Lucia - Andrea Di Robilant [147]
By the early spring of 1818, however, Byron’s year-long affair with Marianna Segati came to an end. Word was that he wished to leave the house in the Frezzeria and was seeking more substantial quarters, possibly with a view of the Grand Canal. A wealthy foreign tenant was just what Lucia needed to ease the crushing financial burden and hold on to Palazzo Mocenigo. When she heard Byron was looking for spacious lodgings on the Grand Canal, she pricked up her ears. But it turned out that Fabio Gritti was already arranging the lease of a palazzo on the Grand Canal beyond the Rialto bridge, at San Marcuola. The deal was practically sealed, and Byron was already writing to his friends in London that he was moving into Palazzo Gritti.
How Lucia managed to unthread Byron’s deal with the Grittis is not entirely clear. It appears that Mattia Soranzo Mocenigo, the family adviser, played a central role in bringing about the new arrangement. Mattia was one of the poet’s few Venetian friends. He knew, of course, that Lucia was in dire financial straits, and he persuaded Byron to reconsider his agreement with the Grittis, reminding him, no doubt, that Palazzo Mocenigo was more prestigious and better located on the Grand Canal. The Grittis did not put up much resistance to protect their lucrative lease. Fabio Gritti was a cousin of Lucia’s on her father’s side, and a close friend. He had helped and advised her during the most difficult times after Alvise’s death, and he bowed out gracefully.
On 1 June, Byron settled into the piano nobile of Palazzo Mocenigo. Months later, when his relationship with Lucia soured, he complained about having been “seduced”27 by Mattia Soranzo Mocenigo into making a deal with her. But in the late spring of 1818 he was enthralled by the prospect of living in such a fabled palazzo. “It is four, and the dawn gleams over the Grand Canal and unshadows the Rialto,” he wrote soon after moving in. “I must go to bed; up all night…it’s life, though, damn, it’s life.”28
Expensive life, to be sure. Lucia asked a very high price: 4,800 francs a year—roughly the equivalent of 200 pounds sterling. It was a large amount as it was, but a huge one relative to the depressed Venetian economy. Byron was undeterred: he signed a three-year lease—a considerable commitment on the part of such a restless traveller.
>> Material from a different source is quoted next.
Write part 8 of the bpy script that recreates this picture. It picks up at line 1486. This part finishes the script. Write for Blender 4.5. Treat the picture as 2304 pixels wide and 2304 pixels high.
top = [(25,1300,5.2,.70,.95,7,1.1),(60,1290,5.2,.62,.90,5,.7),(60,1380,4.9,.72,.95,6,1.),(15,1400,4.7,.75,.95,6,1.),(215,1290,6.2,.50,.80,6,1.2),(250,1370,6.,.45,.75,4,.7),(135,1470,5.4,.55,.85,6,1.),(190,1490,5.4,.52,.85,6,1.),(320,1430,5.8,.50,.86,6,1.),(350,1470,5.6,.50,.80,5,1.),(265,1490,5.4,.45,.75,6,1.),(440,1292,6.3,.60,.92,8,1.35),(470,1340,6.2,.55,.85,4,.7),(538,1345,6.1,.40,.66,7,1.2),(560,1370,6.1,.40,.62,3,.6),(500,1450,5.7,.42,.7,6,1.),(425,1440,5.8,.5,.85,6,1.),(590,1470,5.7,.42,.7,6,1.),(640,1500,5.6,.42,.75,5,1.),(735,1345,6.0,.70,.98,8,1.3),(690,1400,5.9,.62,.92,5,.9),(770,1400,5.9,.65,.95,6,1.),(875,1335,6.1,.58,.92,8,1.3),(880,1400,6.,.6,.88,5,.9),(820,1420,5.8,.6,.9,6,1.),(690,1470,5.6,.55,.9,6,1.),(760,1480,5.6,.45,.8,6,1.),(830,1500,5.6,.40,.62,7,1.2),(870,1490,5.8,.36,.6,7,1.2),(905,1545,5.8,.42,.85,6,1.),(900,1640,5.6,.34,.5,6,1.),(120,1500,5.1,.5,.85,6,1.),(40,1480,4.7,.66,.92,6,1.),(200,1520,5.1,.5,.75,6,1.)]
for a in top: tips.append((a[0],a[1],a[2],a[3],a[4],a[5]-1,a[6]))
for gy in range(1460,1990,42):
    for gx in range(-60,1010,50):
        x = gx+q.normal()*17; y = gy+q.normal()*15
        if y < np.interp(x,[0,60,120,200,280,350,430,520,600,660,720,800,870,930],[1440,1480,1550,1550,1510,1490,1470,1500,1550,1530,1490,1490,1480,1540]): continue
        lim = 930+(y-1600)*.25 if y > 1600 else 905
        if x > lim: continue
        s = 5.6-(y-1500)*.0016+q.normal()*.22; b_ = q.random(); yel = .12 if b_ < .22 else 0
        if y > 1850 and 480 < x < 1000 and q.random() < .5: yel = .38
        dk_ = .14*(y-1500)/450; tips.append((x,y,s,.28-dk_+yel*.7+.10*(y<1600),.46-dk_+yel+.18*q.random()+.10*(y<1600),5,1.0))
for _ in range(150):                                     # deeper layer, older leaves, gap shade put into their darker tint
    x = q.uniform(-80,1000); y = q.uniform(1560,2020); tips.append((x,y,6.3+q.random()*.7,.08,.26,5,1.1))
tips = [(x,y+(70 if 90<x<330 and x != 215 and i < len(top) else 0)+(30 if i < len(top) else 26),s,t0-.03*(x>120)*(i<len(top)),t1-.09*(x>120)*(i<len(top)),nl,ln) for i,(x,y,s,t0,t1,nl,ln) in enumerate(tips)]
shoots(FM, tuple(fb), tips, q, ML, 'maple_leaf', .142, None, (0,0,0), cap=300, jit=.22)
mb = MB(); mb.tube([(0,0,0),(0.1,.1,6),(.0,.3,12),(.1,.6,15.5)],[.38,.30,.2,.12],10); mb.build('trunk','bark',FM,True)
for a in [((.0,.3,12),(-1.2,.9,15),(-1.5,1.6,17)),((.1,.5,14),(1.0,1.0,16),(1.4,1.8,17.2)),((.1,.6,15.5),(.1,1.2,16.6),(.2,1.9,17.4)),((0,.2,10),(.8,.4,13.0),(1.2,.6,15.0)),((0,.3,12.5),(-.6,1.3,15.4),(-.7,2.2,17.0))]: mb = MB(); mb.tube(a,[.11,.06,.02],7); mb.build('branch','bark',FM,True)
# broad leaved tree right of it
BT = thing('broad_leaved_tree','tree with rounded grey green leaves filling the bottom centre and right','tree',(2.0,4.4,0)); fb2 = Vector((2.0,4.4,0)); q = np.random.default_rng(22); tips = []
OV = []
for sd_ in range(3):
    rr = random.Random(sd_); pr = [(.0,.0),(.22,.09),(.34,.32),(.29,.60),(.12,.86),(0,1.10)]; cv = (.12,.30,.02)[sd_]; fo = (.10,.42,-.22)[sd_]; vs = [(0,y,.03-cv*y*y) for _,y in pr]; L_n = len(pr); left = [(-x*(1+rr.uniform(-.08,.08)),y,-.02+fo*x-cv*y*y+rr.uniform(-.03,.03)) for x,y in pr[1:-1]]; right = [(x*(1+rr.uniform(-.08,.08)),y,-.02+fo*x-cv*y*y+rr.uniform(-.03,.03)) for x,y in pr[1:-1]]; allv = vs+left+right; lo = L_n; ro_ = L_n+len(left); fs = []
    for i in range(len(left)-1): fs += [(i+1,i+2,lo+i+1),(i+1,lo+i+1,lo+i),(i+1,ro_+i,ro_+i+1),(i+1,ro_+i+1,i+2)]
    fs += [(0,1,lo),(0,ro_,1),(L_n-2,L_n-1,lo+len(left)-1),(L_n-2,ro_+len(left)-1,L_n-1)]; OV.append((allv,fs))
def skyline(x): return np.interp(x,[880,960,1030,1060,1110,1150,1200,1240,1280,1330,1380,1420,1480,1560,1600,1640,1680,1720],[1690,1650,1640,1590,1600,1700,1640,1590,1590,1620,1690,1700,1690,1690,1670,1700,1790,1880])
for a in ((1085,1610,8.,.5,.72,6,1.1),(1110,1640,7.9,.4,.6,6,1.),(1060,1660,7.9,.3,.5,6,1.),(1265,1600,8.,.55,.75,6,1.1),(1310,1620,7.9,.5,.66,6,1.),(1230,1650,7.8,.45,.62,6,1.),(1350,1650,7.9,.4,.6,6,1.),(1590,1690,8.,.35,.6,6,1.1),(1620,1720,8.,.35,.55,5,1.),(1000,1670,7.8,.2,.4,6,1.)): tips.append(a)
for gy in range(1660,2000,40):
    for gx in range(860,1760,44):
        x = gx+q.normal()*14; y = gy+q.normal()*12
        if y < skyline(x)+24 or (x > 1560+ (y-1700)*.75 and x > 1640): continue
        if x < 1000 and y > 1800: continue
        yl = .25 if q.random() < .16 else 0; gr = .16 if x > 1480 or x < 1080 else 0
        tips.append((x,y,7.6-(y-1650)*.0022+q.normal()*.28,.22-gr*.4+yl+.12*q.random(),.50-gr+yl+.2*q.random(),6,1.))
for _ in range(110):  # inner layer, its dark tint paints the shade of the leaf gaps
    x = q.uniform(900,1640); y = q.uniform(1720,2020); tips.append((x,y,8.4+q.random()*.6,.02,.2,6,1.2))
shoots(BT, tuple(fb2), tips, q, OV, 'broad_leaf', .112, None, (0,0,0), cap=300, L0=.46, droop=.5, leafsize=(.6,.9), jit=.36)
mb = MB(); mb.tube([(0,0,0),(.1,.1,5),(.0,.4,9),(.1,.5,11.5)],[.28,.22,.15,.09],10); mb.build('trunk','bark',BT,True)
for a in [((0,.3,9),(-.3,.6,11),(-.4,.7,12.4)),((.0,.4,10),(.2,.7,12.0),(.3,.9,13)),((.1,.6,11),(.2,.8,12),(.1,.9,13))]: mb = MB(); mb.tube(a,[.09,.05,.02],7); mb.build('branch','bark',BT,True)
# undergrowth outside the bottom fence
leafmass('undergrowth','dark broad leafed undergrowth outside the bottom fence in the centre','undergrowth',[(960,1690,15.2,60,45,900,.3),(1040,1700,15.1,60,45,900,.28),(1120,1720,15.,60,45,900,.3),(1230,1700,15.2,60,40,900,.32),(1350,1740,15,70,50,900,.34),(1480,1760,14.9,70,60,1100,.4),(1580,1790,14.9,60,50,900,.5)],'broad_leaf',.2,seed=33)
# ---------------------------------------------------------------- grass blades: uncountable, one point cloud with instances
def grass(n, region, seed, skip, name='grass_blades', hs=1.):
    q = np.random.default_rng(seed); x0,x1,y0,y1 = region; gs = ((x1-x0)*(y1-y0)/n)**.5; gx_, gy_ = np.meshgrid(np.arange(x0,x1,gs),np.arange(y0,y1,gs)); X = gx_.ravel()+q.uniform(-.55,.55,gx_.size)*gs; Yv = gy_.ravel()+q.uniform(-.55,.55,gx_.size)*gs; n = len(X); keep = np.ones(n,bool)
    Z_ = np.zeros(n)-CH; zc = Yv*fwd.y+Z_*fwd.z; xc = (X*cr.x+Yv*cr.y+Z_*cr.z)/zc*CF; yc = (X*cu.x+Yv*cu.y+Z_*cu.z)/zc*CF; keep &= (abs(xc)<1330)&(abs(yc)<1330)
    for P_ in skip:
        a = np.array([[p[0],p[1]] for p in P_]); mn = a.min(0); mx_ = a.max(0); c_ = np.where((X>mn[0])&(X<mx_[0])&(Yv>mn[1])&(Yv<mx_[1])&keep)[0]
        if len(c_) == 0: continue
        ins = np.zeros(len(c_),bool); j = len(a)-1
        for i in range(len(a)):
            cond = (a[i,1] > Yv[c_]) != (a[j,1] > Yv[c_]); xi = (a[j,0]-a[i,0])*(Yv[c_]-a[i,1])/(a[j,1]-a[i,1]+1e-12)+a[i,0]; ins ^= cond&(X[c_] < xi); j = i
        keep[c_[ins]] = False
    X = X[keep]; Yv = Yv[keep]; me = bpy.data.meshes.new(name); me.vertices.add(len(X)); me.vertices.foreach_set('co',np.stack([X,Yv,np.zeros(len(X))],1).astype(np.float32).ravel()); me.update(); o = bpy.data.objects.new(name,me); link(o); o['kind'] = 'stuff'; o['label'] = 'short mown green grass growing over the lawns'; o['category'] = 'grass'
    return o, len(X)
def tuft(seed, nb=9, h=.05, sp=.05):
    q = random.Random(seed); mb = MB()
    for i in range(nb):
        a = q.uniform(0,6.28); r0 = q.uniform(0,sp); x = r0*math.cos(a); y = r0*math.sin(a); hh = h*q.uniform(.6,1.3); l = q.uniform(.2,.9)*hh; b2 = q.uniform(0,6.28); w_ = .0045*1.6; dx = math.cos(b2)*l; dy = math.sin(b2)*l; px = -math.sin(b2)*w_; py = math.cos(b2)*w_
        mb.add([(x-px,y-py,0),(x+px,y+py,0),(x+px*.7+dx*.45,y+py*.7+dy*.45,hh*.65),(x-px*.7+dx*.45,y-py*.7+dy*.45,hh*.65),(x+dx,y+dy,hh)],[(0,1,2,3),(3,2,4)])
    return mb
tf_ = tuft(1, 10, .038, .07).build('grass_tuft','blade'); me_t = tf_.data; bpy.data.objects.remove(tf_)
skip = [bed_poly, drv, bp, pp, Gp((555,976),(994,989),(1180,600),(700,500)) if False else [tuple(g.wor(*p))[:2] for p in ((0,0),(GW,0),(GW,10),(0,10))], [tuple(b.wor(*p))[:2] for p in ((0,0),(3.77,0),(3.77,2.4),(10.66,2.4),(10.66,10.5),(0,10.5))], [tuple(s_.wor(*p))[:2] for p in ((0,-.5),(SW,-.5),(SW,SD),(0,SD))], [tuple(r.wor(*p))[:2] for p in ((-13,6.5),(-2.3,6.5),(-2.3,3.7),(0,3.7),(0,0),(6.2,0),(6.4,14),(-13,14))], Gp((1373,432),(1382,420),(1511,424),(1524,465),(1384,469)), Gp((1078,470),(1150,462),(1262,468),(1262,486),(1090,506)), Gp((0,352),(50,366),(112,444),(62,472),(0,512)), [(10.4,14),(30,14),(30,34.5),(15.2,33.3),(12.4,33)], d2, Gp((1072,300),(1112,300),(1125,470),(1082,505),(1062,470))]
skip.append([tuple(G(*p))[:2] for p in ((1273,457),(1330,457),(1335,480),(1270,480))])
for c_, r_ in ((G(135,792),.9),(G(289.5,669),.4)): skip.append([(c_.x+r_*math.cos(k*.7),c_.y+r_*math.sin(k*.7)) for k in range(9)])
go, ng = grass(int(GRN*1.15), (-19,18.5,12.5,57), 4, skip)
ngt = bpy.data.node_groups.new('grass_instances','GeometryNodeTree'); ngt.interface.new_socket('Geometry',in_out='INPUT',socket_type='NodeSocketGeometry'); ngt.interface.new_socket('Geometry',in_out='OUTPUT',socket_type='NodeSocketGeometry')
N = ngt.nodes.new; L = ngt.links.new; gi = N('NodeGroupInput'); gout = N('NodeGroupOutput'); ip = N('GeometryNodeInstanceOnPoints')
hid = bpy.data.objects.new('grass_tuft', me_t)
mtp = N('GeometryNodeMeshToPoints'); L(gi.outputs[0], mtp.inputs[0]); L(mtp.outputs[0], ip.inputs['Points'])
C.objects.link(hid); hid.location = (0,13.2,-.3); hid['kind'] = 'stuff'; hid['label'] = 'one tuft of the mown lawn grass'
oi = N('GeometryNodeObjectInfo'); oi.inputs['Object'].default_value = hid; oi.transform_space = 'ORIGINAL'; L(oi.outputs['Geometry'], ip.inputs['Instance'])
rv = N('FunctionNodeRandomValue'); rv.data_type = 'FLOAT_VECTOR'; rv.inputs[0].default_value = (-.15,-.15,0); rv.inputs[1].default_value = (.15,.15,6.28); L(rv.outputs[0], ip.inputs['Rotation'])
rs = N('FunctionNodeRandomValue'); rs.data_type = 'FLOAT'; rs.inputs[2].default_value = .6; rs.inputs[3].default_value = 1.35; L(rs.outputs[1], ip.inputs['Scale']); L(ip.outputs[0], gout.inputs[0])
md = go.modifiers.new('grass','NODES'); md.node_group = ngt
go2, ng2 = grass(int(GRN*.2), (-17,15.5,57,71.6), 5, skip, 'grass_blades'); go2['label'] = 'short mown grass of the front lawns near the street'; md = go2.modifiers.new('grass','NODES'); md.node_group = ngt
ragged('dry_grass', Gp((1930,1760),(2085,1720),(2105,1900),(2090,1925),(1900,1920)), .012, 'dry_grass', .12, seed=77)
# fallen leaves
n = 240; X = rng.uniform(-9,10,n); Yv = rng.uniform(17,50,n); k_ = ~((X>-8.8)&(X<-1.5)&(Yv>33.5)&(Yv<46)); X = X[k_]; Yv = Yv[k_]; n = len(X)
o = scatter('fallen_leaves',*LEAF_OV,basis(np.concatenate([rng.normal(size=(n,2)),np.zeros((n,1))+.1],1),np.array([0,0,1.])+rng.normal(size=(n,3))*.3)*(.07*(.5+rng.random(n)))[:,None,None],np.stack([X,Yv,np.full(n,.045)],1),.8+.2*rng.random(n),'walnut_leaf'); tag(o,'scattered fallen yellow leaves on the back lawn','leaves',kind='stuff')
Further, he agreed to pay each year’s full rent in advance every month of June. For Lucia, this was manna from heaven. She was going to keep Palazzo Mocenigo after all. Her famous and very wealthy new tenant also agreed to hire several members of the house staff, including Tita, one of the family gondoliers.*21
Lucia gladly moved her belongings into a small apartment on the mezzanine floor and, much relieved by the way matters had resolved themselves in Venice, travelled back to the mainland, where more good news awaited her. Her desperate appeal regarding the excessive taxes on Alvisopoli had been granted: “The royal government”—she read—“is pleased to inform you that the suspension of tax payments will continue until further notice.”29 With a lightened heart, she went off to Valdagno for her yearly water cures and then settled in Alvisopoli during the long, hot months of July and August to supervise the wheat and corn harvests. Towards the end of the summer, she moved to Este, from where she took care of affairs at the nearby estates.
Lucia saw little of her son during his first year at university. When the summer term was over, Vérand left for France while Alvisetto travelled south towards Ferrara with other fellow students.